Independence Monument (Cambodia)

Phnom Penh, Cambodia

Independence Monument (Cambodia)


The Independence Monument (Khmer: αžœαž·αž˜αžΆαž“αž―αž€αžšαžΆαž‡αŸ’αž™ [Κ‹imiΙ™n Κ”aekariΙ™c]) in Phnom Penh, capital of Cambodia, was built in 1958 to memorialise Cambodia's independence from France in 1953. It stands on a roundabout in the intersection of Norodom Boulevard and Sihanouk Boulevard in the centre of the city. It is in the form of a lotus-shaped stupa, of the style seen at the temple at Banteay Srei and other Khmer historical sites. The Independence Monument was designed by the Cambodian architect Vann Molyvann, who was β€œpersonally selected and instructed” by Prince Norodom Sihanouk on how it should look like, combining β€œthe religious and the secular.” It stands 37 metres tall.

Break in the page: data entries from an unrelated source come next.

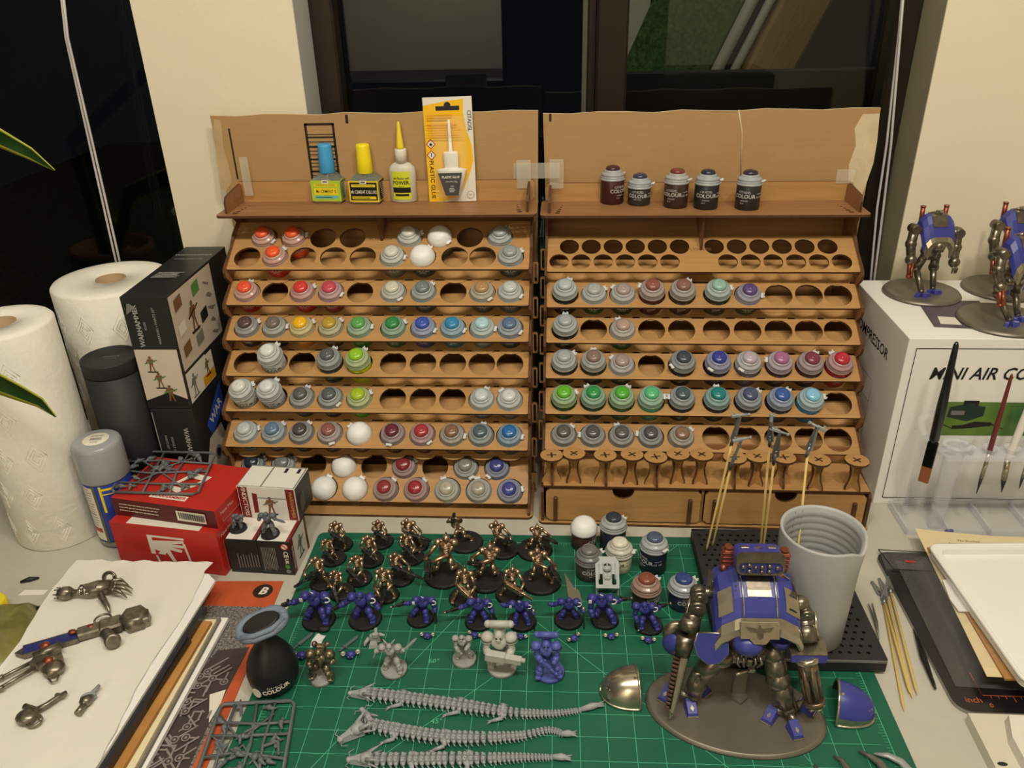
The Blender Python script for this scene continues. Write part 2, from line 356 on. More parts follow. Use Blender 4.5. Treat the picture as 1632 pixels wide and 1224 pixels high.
RKR = rack('paint_rack', 38.9, 24.2, -1.0, RT_[0], (2.25, 4.03), RT_, (18.7, 25.8, 34.8, 37.3), 'right stepped plywood paint rack with two drawers and craft handles')
# drawers and ledge of the right rack
obj('ledge', gT(flat(rrect(-19.9, .3, 19.9, 7.0, .1, 1), [], .3), T(0, 0, 5.55)), [WOOD, BURN], RKR)
obj('riser', G().box((0, 6.9, 6.9), (39.6, .3, 2.3)), WOODD, RKR)
def drawer(x0, x1, par):
    cx = (x0+x1)/2
    out = [(x0+.5, .6), (x1-.3, .6), (x1, .9), (x1, 4.9), (x1-.4, 5.3)]+[(cx+1.35*math.cos(a), 5.3-1.25*math.sin(a)) for a in [PI*k/10 for k in range(11)]]+[(x0+.4, 5.3), (x0, 4.9), (x0, 1.1)]
    g = flat(out, [], .3); d = obj('drawer', gT(g, Matrix(((1, 0, 0, 0), (0, 0, -1, .25), (0, 1, 0, 0), (0, 0, 0, 1)))), [WOOD, BURN], par)
    for x in (x0+1.2, x1-1.3):
        obj('peg', G().box((x, -.05, 2.5), (.5, .5, 3.5), b=.12), BURN, d)
    obj('drawer_box', G().box((cx, 8, 2.3), (x1-x0-.8, 14, .2)), WOODD, d)
drawer(-19.55, -.35, RKR); drawer(.15, 19.55, RKR)
obj('drawer_divider', G().box((-.1, 8, 2.9), (.3, 15, 4.9)), WOODD, RKR)
# cardboard backing
def cardb(x0, x1, zt, y, lab, zb=24):
    n = 12; out = [(x0+.6, zb), (x1-.2, zb)]+[(x1+(x0-x1)*k/n, zt+.12*math.sin(k*2.1)+.1*random.random()) for k in range(n+1)]
    g = flat(out, [], .45); M = Matrix(((1, 0, 0, 0), (0, 0, -1, y), (0, 1, 0, 0), (0, 0, 0, 1))); return tag(obj('cardboard_sheet', gT(g, M), [CARD, CARDE]), lab, 'cardboard')
cl = cardb(-24.9, 18.15, 46.55, 49.35, 'brown cardboard sheet with printed barcode taped behind the left rack')
cr = cardb(18.75, 61.9, 45.9, 51.25, 'brown cardboard sheet with torn right edge taped behind the right rack')
INK = mat('black_print', C(40, 26, 18), .7)
def onback(name, g, y, m, par): return obj(name, gT(g, Matrix(((1, 0, 0, 0), (0, 0, -1, y), (0, 1, 0, 0), (0, 0, 0, 1)))), m, par)
g = G(); a0, a1 = PY(484, 199, 49), PY(530, 199, 49)
g.box((a0.x+.15, 40.2, 0), (.32, 10.4, .02)).box((a1.x, 40.2, 0), (.32, 10.4, .02)).box(((a0.x+a1.x)/2+.1, 45.3, 0), (3.9, .3, .02))
zz = 44
for k, t in enumerate((.1, .2, .12, .28, .1, .1, .22, .1, .12, .26, .1, .2, .1, .1, .24, .1)): g.box(((a0.x+a1.x)/2+.1, zz, 0), (3.6, t, .02)); zz -= .25+t*1.1+.12*(k % 3)
onback('barcode', g, 49.1, INK, cl)
b0, b1 = PY(363, 205, 49), PY(378, 286, 49)
g = G().box((b0.x+.1, (b0.z+b1.z)/2, 0), (.22, b0.z-b1.z, .02)).box((PY(552, 188, 49).x, 45.9, 0), (.35, 1.1, .02)); onback('printed_line', g, 49.1, INK, cl)
def blob(pts, z): return G().prism(pts, -z/2, z/2)
t0 = [PY(x, y, 51.0) for x, y in ((1375, 182), (1402, 181), (1398, 225), (1392, 260), (1378, 300), (1371, 318), (1358, 312), (1352, 288), (1353, 262), (1364, 232), (1362, 205))]
onback('torn_patch', blob([(q.x, q.z) for q in t0], .03), 51.0, CARDE, cr)
onback('printed_line', G().box((PY(877, 188, 51).x, 45.4, 0), (.3, 1.0, .02)), 51.0, INK, cr)
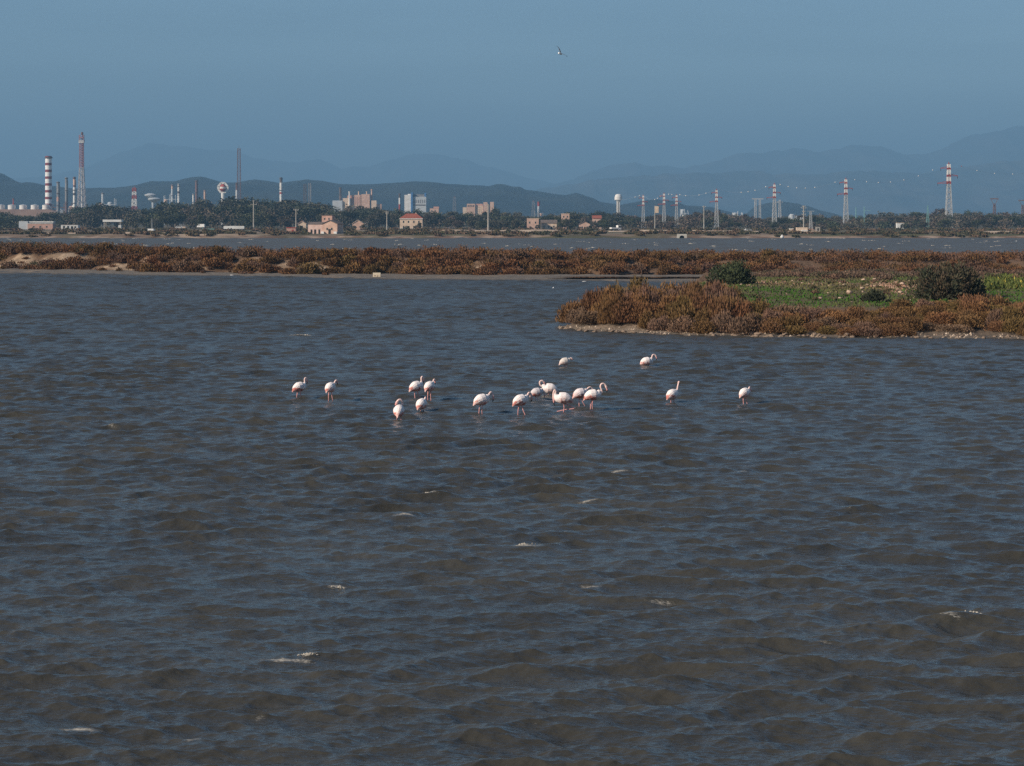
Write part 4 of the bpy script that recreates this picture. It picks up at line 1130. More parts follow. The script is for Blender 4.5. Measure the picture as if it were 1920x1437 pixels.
# flare tower
LATW = mat('white lattice paint', (.5, .48, .48), (.4, .37, .37), .3); MAUVE = mat('faded red paint', (.42, .22, .24), (.34, .18, .2), .2)
Yt = 2520; o = px_thing('flare_tower', 'tallest tower of the refinery, white lattice legs turning purple red towards its top', 'tower', 153, Yt, 1.6); h = hh(248, Yt, 1.6)
mb = MB(); lattice(mb, 11, 4.6, 0, h * .62, 9, .55, LATW); mb.build('lower_lattice', o)
mb = MB(); lattice(mb, 4.6, 4.2, h * .62, h * .9, 10, .42, MAUVE); mb.build('upper_lattice', o)
MB().lathe([(1.1, 0), (1.1, h * .62)], WHITE, 10, 0.6).lathe([(.8, h * .62), (.7, h * .97)], MAUVE, 10, .6).lathe([(.9, h * .97), (1.4, h * .975), (1.4, h), (.9, h)], RUST, 10, .6).build('flare_stack', o)
MB().box(-3.0, 3.0, -3.0, 3.0, h * .885, h * .895, WHITE).box(-3.0, 3.0, -3.0, -2.75, h * .895, h * .915, STEEL).box(-3.0, 3.0, 2.75, 3.0, h * .895, h * .915, STEEL).box(-2.6, 2.6, -2.6, 2.6, h * .935, h * .945, MAUVE).bar((-2.4, -2.4, h * .9), (-2.4, -2.4, h * .97), .6, MAUVE).bar((2.4, -2.4, h * .9), (2.4, -2.4, h * .97), .6, MAUVE).bar((2.4, 2.4, h * .9), (2.4, 2.4, h * .97), .6, MAUVE).bar((-2.4, 2.4, h * .9), (-2.4, 2.4, h * .97), .6, MAUVE).build('top_platform', o)

column('refinery_column', 'short grey refinery column, first to the right of the striped chimney', 'column', 109, 341, 6, 2620, [(.55, GREYSTEEL), (.1, PINK), (.35, GREYSTEEL)])
column('refinery_column', 'dark slim refinery column halfway between striped chimney and white lattice tower', 'column', 124.5, 333, 5.5, 2620, [(.5, RUST), (.5, GREYSTEEL)])
column('refinery_chimney', 'slim white chimney with dark bands right beside the white lattice tower', 'chimney', 139.5, 332, 5.2, 2590, [(.62, WHITE), (.05, DARKSTEEL), (.12, WHITE), (.04, RUST), (.12, PEACH), (.05, RUST)])
# structure between the columns
def rack(name, label, px0, px1, ytop, Y, n, m_=GREYSTEEL, boxes=3, seed=1):
    o = px_thing(name, label, 'plant', (px0 + px1) / 2, Y, 1.6); w = (px1 - px0) / F * Y; h = hh(ytop, Y, 1.6); r_ = random.Random(seed)
    mb = MB(); nx = max(2, int(w / 7))
    for i in range(nx + 1):
        for yy in (-5, 5): mb.bar((-w / 2 + w * i / nx, yy, 0), (-w / 2 + w * i / nx, yy, h * r_.uniform(.75, 1)), .7, m_)
    for k in range(n):
        z = h * (k + 1) / (n + 1)
        for yy in (-5, 5): mb.bar((-w / 2, yy, z), (w / 2, yy, z), .6, m_)
    mb.build('frame', o)
    for k in range(boxes):
        x = r_.uniform(-.4, .35) * w; ww = r_.uniform(3, 7); z = h * r_.uniform(.35, .7)
        MB().lathe([(ww * .4, z), (ww * .5, z + 1), (ww * .5, z + ww), (ww * .3, z + ww * 1.15)], r_.choice([PEACH, LGREY, PINK, WHITE]), 12, x, 0).build('vessel', o, smooth=False)
    return o
rack('pipe_rack', 'low tangle of pipes and vessels at the foot of the first columns', 98, 145, 378, 2640, 3, RUST, 6, 3)
rack('pipe_rack', 'pale plant frame on the trees right of the white lattice tower', 182, 216, 371, 2560, 3, LGREY, 4, 4)
column('refinery_column', 'stubby pale column rising from the plant frame beside the white lattice tower', 'column', 192.5, 362, 4.6, 2560, [(1, LGREY)], caps=False, pipe=False)
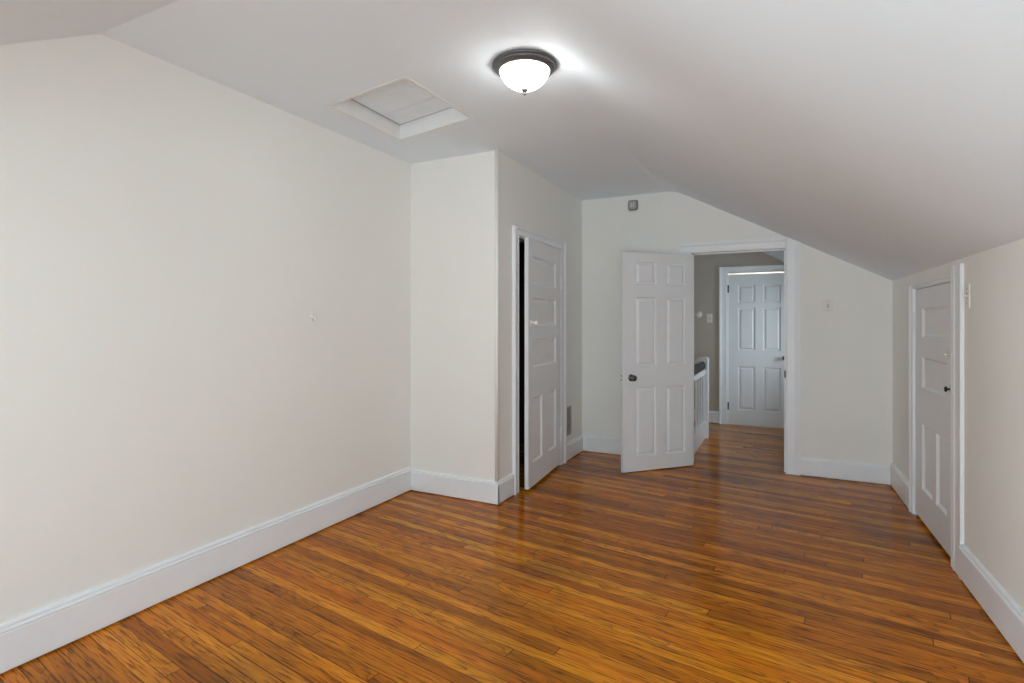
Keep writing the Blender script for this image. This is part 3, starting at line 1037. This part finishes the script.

During national celebrations, the Independence Monument is the centre of activity. A ceremonial flame on the interior pedestal is often lit by a royal or high official on these occasions, and floral tributes line the stairs. Every year, the Independence Monument is visited by foreign tourists and locals alike. Behind the monument is the Norodom Sihanouk Memorial, constructed in 2013.